2. The aerial device of claim 1 wherein the control means, under a first controlling condition thereof, causes fluid to be admitted from the source to one side of the piston of the first actuator and to be released from one side of the piston of the second actuator, and under a second controlling condition causes fluid to be released from the one side of the piston of the first actuator and to be admitted to the one side of the piston of the second actuator.

3. The aerial device of claim 1 wherein the boom comprises first and second boom sections, the first boom section being pivotally secured to the support structure at the boom pivot axis and being pivotally connected to the second boom section at a boom knuckle pivot axis.

4. The aerial device of claim 3 and further comprising:

a third boom lift hydraulic actuator for raising, lowering and holding the second boom in position, the third actuator extending between the first and second boom sections and having a piston rod and a cylinder, one of which is pivotally connected to the first boom section and the other of which is pivotally connected to the second boom section;

a fourth boom lift hydraulic actuator for raising, lowering, and holding the second boom in position, the fourth boom lift hydraulic actuator extending between the first and second boom sections and having a piston rod and a cylinder, one of which is pivotally connected to the first boom section and the other of which is pivotally connected to the second boom section; and

the pivotal connections of the third and fourth actuators, respectively, to the first and second boom sections being so disposed with respect to the boom knuckle pivot axis that regardless of second boom section position one of the third and fourth actuators is under tension and the other is under compression.

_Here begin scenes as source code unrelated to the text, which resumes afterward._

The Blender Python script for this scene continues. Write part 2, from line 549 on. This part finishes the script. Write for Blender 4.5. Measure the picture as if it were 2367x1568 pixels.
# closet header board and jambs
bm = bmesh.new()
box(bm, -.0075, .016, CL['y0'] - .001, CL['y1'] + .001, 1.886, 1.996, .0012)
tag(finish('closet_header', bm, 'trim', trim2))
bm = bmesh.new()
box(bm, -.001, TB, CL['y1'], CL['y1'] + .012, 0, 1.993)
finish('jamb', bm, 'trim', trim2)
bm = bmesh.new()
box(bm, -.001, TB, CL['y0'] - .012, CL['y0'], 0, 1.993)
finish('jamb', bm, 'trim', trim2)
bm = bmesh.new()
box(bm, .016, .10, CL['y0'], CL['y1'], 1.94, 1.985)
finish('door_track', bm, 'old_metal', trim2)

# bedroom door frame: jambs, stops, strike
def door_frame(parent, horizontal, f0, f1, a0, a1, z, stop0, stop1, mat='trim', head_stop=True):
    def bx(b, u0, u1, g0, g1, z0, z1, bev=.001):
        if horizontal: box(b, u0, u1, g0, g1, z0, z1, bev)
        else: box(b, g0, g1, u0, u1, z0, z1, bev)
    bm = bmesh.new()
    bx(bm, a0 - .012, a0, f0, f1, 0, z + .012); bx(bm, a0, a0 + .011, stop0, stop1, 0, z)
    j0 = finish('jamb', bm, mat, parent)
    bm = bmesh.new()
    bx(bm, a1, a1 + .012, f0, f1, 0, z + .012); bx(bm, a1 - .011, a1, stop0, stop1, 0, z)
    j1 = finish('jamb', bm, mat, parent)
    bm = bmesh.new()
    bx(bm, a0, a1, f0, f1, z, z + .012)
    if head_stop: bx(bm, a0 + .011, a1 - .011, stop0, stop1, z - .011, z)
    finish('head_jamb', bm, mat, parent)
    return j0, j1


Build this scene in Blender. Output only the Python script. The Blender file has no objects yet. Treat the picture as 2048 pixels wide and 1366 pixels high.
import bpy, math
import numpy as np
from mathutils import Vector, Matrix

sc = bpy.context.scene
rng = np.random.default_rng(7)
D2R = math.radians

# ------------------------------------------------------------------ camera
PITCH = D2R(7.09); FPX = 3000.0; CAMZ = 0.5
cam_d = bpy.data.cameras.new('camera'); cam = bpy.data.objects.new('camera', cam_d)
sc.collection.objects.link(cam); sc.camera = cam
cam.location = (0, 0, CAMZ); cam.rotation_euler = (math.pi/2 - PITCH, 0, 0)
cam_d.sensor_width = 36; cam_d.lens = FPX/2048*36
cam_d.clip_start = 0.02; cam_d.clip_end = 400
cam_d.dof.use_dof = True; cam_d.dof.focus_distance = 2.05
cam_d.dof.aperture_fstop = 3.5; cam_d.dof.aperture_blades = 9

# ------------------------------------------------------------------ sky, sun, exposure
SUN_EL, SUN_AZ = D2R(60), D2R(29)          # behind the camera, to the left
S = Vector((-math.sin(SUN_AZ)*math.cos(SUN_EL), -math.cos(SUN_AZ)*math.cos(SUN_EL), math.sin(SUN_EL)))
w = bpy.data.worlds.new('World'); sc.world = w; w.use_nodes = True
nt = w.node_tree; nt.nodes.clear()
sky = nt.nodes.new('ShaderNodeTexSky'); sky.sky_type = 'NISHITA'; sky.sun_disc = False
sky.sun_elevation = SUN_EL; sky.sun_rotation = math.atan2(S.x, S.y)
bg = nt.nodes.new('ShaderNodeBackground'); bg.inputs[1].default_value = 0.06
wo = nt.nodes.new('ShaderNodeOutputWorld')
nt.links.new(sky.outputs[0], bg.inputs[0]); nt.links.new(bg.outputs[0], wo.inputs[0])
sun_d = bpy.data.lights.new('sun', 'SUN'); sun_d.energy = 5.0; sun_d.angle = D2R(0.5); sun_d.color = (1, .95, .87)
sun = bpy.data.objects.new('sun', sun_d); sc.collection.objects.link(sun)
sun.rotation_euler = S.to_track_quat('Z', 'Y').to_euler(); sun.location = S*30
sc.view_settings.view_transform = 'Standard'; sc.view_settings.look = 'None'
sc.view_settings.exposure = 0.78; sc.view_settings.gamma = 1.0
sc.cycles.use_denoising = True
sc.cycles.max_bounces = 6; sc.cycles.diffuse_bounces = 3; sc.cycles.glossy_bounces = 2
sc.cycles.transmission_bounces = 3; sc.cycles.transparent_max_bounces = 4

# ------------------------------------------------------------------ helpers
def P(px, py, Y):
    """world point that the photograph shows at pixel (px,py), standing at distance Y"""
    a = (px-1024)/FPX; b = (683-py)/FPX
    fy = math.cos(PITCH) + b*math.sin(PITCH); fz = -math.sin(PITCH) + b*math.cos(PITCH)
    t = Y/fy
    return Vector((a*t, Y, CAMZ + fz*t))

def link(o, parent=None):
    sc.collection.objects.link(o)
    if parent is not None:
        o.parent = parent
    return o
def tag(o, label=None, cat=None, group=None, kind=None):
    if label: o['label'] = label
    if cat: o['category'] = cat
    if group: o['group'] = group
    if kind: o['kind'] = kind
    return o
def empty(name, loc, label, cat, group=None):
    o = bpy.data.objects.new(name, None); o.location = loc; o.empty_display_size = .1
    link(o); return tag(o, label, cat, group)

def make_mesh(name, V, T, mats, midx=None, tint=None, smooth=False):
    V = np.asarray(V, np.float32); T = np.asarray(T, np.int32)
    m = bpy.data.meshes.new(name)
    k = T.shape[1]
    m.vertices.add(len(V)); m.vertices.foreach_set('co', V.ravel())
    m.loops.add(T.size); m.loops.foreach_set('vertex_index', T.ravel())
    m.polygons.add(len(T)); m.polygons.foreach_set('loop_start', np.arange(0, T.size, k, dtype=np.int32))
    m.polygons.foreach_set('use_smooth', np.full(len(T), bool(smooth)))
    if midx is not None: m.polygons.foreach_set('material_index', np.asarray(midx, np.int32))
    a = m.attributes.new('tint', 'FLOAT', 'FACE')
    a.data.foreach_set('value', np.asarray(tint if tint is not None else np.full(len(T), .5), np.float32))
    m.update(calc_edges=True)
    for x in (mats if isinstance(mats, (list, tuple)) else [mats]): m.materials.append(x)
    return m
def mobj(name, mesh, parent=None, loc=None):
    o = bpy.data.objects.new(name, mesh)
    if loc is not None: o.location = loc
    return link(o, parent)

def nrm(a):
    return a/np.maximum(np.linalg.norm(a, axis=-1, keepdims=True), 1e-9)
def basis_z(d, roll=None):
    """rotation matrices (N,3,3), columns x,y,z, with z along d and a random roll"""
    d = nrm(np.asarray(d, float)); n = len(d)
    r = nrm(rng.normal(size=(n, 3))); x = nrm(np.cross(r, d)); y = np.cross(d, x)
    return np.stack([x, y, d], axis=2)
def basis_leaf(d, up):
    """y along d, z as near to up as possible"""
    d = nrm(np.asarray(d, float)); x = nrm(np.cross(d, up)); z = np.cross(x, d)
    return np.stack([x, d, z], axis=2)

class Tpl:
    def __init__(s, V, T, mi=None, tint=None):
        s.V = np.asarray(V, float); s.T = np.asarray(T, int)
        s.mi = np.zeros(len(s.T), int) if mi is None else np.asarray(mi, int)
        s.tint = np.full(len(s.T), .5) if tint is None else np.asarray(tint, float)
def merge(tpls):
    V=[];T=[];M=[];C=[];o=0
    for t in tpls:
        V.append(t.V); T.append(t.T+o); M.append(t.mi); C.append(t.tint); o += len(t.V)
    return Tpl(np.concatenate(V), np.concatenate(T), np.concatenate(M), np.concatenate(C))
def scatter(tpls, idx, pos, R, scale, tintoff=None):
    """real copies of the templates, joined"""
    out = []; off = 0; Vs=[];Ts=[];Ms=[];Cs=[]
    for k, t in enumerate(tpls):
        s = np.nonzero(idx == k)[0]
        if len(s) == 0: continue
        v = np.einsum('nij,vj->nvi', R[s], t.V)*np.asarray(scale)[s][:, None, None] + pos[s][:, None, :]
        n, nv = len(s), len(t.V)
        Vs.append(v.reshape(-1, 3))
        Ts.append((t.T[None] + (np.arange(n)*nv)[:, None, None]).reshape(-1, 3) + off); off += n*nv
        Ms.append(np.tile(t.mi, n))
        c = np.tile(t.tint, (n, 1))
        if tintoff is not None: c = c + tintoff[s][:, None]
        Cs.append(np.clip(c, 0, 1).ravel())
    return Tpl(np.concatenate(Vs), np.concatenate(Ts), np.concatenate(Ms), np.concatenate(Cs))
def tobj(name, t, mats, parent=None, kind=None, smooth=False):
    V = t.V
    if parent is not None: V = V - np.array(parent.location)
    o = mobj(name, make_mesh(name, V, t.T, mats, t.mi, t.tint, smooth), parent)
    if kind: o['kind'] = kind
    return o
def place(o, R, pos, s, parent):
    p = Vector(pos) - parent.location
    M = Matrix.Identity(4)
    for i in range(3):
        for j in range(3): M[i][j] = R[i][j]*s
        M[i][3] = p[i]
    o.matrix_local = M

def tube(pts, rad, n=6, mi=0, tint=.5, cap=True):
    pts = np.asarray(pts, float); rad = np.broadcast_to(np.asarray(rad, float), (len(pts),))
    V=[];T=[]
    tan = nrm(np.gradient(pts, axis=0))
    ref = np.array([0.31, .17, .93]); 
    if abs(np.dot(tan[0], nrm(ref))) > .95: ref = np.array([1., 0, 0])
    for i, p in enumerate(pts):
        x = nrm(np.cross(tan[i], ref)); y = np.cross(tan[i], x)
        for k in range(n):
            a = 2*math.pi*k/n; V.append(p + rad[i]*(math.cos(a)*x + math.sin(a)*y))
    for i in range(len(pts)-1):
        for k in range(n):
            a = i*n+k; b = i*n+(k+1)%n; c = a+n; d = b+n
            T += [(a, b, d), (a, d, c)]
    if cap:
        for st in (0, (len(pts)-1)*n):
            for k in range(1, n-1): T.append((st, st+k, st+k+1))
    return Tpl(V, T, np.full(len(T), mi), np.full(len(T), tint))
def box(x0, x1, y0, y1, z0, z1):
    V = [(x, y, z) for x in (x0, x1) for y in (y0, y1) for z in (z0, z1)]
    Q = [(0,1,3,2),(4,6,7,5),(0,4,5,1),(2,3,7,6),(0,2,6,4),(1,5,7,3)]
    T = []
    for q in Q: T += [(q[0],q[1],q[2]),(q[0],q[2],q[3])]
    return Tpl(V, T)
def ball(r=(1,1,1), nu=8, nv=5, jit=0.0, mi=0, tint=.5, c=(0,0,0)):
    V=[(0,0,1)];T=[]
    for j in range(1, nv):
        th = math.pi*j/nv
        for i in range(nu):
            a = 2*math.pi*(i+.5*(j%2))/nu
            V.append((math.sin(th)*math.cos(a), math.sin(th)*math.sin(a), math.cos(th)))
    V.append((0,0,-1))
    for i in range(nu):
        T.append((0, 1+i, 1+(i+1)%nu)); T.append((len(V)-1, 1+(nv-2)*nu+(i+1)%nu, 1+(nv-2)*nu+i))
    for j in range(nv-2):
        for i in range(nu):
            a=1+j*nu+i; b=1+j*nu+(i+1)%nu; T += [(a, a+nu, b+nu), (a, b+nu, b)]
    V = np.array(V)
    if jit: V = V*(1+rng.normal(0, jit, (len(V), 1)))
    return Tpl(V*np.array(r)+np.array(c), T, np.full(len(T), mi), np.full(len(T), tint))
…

5. The aerial device of claim 4 wherein the control means controls hydraulic fluid pressure to the third and fourth actuators to cause the third and fourth actuators to operate in tandem in raising, lowering and holding the second boom section in position with respect to the first boom section.

6. An over-center serial device comprising:

a boom support structure;

a boom pivotally secured to said support structure by pivotal means defining a pivot axis;

first and second hydraulic actuators extending between said support structure and said boom and each having a piston rod and a cylinder, one of which is pivotally connected to said support structure and the other of which is pivotally connected to said boom;

the pivotal connections of said first actuator being so disposed that a line passing therethrough passes on one side of said pivot axis and the pivotal connections of said second actuator being so disposed that a line passing therethrough passes on the other side of said pivot axis;

a source of hydraulic fluid under pressure; and

control means effective under one controlling condition thereof to cause fluid to be admitted from said source to one side of the piston of said first actuator and to be released from said one side of the piston of the second actuator and under a second controlling condition thereof to cause fluid to be released from said one side of the piston of said first actuator and to be admitted from said source to said one side of the second actuator so that whenever said boom is disposed on either side of a vertical line extending through said pivot axis, one of said hydraulic actuators is under tension and the other is under compression due to the load of the boom.